As I began to think about the question expressed in the title of this post I had intended to get right to the point. I was not sure why my focus turned to Jesus; but then I should have known especially after I read these words by Jonathan Edwards. He said, "This sense of the beauty of Christ is the beginning of true saving faith in the life of a true convert." My first question was "How can this be?" I then came to realize that the answer lies in the source of the new sense and awareness of the beauty of Christ. It means something dramatically happened in my life - like the truth of 2 Corinthians 4:6. As I reflect upon what is now happening in my life, it is like a door has been opened. It is also like there are a number of doors waiting to be opened and I am not sure which one the Lord will open. One that has been opened has led me into a room of thought where I have found reason to rejoice in God alone when it comes to my salvation. Here I have found an answer to the question of why I came to Jesus in faith. It is here that I have finally been able to deal with the issue of human cooperation in salvation. It is a room devoid of a lot of ideas that held sway in my life that clouded the truth that "salvation is of the Lord" and things that kept me from experiencing peace, assurance and security. I pray that I will be able to explain in more specifics what I have I discovered for my life that has finally brought a large measure of peace, assurance and security to my soul.

Sunday, November 2, 2008

An Interlude in the Journey

I wanted to point out a new feature in the Amen Journey blog. I am not sure what I am doing other than following directions (hopefully). RefTagger has been added. It is a new web tool that will cause Bible text references to pop up in a small window. Just hover the mouse arrow over the reference and the text will appear. In the lower left corner you will find the words "more." Click on that and it will take you to an expanded version of the text. In the left column of the blog there is a section entitled "Logos.com." It will let you select the Bible version that you want to see when the text pops up. Click on "Save" after you have selected the version.
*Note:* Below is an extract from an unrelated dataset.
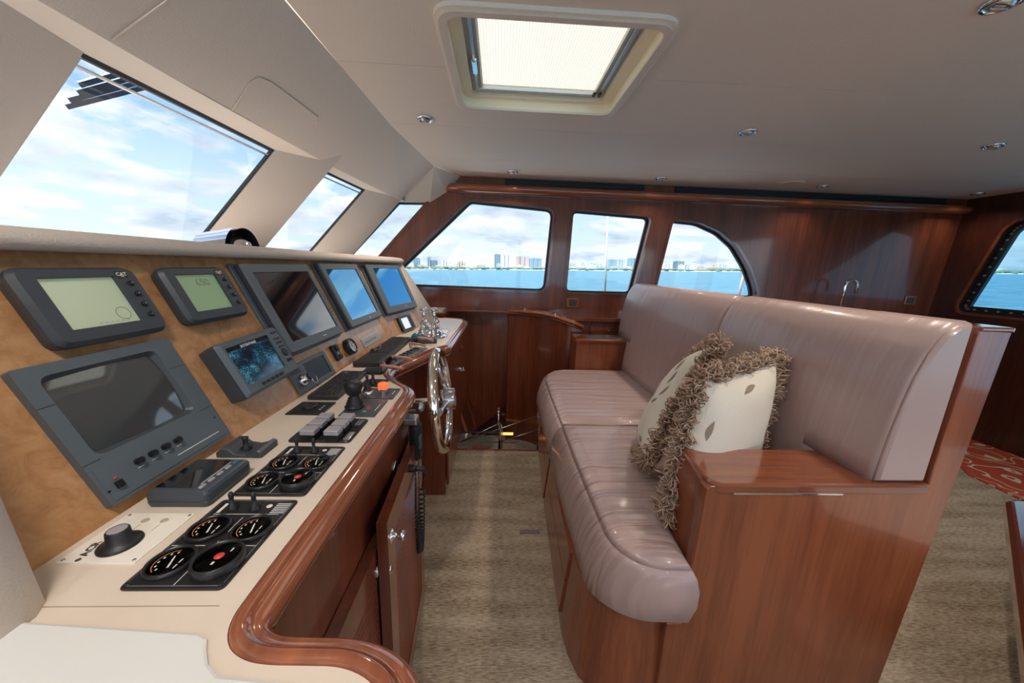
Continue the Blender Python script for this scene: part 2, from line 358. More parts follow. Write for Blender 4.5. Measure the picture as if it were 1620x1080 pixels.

It is supposed to work. Like I say I am not a whiz when it comes to working with scripts. Hopefully it will help to be able to reference the text or a larger view of Scripture using RefTagger. I am including a link for further reading. Just click on the word RefTagger. Here is a sample verse: 2 Corinthians 4:4-6.

I am working on a new post entitled, "Why Did I Believe in Jesus Christ?" I have gone back to the time I first believed and asked "Why." I am not questioning that I did; but I really want to look at what happened and why it happened. If you are reading this, I would appreciate your prayers.